The premise:
- Find a large scan of someone's sketchbook that is posted on the internet.
- Open in in Photoshop CS5
- Use the selection tool in areas you want to make new shapes, where you want to fill negative space
- Hit Delete and choose Content-Aware (this is a tool meant for filling in a realistic image)
- Continue as much as you like, you can even hit delete again if you don't like the composition that it created as many times as you like, it will generally go back to 3 main compositions (I don't know the algorithm used, but it's very fascinating)
- It's easy enough to do (not many steps) that I reveal how it's done with an interest in having others try it themselves, like a set of instructions
- The ability to create interesting products still remains on the part of the creative individual to make it have interest or starting from interesting material.
- Misuse a tool from its original intent to reveal something about how the tool works
- It was made when I thought a little about what I have access to and what I can do right now
- Something is automated
- Something is generated that is organic while at the same time appears calculated
- It fulfills a subconscious desire for instant gratification
- It involves stealing/referencing/remixing of existing work
I can do it in a series to discover the range of possibilities and therefore create a new language and rules - The format of its presentation matches that of its origin (taken from online portfolios in a set)

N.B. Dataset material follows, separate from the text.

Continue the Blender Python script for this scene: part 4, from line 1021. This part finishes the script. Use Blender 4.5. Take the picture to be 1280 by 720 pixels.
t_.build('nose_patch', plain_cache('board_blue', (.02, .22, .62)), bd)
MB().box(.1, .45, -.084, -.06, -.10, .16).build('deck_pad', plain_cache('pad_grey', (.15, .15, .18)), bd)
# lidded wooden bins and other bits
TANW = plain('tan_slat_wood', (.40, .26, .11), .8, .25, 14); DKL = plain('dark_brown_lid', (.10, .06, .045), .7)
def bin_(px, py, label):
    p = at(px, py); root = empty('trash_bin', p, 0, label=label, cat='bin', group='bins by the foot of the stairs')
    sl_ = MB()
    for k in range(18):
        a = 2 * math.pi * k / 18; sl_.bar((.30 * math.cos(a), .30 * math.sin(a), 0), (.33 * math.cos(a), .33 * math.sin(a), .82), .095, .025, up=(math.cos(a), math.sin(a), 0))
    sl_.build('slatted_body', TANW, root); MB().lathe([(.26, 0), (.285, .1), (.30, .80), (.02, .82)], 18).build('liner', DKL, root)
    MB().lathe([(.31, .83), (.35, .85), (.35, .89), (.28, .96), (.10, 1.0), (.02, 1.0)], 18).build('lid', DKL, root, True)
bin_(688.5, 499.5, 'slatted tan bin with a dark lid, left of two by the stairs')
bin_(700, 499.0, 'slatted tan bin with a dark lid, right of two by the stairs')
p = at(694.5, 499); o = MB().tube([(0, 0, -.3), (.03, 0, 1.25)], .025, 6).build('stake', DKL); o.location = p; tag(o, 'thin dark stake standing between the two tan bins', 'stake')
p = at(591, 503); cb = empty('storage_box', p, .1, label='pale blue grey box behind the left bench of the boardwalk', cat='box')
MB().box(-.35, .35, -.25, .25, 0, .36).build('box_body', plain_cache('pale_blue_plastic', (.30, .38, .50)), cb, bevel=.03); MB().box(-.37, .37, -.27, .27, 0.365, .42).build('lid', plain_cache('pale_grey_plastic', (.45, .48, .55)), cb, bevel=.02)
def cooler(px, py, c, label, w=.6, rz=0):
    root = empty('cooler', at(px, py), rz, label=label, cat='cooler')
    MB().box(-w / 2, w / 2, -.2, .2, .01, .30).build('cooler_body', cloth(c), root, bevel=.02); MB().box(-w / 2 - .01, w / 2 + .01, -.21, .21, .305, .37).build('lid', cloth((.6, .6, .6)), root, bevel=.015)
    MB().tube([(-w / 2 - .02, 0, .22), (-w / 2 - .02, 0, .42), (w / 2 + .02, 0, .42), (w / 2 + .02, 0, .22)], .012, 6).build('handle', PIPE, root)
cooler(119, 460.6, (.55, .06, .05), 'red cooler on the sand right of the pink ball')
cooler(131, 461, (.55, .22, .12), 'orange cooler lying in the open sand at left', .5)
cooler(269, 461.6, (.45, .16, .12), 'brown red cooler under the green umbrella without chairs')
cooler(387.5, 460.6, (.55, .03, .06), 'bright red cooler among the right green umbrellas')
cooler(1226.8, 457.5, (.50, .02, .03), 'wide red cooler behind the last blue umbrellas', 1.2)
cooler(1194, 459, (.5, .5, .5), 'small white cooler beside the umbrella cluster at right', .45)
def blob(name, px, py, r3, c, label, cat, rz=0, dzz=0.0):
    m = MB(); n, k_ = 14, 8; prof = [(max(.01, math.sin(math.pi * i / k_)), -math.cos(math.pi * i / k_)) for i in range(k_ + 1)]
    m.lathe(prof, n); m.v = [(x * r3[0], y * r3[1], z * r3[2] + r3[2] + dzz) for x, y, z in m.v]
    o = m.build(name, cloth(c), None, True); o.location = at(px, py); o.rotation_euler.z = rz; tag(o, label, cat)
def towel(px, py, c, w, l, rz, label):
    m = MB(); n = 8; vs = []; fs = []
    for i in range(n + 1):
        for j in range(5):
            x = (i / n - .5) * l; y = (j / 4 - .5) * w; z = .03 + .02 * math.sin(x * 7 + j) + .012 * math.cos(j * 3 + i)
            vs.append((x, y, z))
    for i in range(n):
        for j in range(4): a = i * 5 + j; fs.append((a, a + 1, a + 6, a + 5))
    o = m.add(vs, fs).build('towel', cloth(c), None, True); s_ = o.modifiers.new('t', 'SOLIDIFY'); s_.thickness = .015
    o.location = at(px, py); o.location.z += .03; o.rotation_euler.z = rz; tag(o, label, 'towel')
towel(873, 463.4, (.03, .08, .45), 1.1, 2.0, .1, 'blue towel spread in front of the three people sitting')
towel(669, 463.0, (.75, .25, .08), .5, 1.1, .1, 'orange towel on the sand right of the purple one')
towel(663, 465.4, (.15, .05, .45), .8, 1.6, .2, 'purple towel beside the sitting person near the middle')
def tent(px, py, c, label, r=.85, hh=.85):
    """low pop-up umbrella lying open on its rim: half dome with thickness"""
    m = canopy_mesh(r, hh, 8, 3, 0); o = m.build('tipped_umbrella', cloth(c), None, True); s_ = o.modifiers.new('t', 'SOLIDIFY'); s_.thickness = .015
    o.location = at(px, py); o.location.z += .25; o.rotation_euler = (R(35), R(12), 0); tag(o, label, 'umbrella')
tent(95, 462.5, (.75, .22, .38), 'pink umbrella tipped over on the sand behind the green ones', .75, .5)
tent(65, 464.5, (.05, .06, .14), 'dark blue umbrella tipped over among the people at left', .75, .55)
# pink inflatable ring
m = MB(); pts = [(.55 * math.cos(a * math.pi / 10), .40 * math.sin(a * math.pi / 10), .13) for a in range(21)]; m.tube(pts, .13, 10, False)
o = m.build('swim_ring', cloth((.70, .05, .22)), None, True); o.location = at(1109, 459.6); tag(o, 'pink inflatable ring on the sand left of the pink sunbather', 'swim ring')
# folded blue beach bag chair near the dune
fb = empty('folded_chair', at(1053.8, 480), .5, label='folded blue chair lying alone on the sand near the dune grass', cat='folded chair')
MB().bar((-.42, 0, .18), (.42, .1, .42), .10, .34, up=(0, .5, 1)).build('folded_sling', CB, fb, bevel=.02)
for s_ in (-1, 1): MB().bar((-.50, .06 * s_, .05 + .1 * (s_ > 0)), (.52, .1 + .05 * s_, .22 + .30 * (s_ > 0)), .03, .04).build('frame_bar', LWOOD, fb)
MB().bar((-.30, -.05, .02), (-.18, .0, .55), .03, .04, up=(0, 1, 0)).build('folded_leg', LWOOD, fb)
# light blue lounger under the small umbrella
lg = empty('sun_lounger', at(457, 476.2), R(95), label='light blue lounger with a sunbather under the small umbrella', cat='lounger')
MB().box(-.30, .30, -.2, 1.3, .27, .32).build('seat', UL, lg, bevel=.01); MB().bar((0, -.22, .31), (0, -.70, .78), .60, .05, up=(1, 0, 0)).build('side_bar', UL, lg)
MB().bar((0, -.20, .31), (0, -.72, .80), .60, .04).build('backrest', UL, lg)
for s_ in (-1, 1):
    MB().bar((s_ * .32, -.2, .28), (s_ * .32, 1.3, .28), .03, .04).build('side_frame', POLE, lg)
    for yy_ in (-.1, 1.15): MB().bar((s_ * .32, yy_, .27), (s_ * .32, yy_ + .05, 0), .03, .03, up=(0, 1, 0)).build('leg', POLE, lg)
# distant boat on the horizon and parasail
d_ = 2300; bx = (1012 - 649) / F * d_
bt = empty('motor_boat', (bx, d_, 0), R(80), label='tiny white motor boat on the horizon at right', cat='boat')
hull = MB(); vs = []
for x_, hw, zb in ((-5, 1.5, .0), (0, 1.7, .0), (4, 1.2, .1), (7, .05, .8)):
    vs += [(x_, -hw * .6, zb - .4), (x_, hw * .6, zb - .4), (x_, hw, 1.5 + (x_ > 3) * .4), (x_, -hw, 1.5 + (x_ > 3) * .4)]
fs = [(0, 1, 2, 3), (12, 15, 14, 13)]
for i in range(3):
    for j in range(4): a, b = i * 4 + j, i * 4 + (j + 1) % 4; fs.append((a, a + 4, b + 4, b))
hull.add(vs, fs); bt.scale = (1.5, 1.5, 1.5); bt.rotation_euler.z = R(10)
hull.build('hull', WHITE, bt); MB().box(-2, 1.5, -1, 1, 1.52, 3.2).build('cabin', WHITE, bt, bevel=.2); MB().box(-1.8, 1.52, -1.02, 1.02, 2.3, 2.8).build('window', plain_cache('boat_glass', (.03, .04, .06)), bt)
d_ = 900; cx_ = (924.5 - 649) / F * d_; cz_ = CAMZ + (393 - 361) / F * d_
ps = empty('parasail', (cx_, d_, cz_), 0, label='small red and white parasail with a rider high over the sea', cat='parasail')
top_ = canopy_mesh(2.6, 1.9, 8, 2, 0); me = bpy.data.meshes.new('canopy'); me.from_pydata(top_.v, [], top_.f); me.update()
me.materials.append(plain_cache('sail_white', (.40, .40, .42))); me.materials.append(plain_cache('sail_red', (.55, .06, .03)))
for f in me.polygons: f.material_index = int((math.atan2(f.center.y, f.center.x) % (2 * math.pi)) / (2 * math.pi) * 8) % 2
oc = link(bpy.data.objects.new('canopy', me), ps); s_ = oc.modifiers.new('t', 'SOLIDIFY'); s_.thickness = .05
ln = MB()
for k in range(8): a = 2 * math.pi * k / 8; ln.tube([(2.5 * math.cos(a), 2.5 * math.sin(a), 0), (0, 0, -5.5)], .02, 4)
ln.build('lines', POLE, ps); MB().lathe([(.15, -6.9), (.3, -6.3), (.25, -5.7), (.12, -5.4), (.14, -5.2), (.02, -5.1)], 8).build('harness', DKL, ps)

It subverts an aspect of how most people think about art (in this case mark making with other people's marks to subvert the idea of the artist's hand while still achieving this quality) - It's inspired by information I just encountered or just read (Everything is a Remix)
- I created as many as I could until I felt bored or that I wouldn't find anything new before things looked too much like each other
- The whole exercise took me around 2.5 hours
- I come up with ideas and then only act on them when something 'hits me', in this case, I stumbled upon sketches and thought that work could be better, and that there's something that I didn't like about other sketches that I found that seemed to highlight style or cultural cliches in graphic design over any conceptual concerns (I am aware that it's a sketchbook, but the fact that sketchbooks are put on display on the same level of finished works makes me want to critique them in a similar way)
- I can use them to consider different new works that might not involve aspects of the exercise that I didn't like.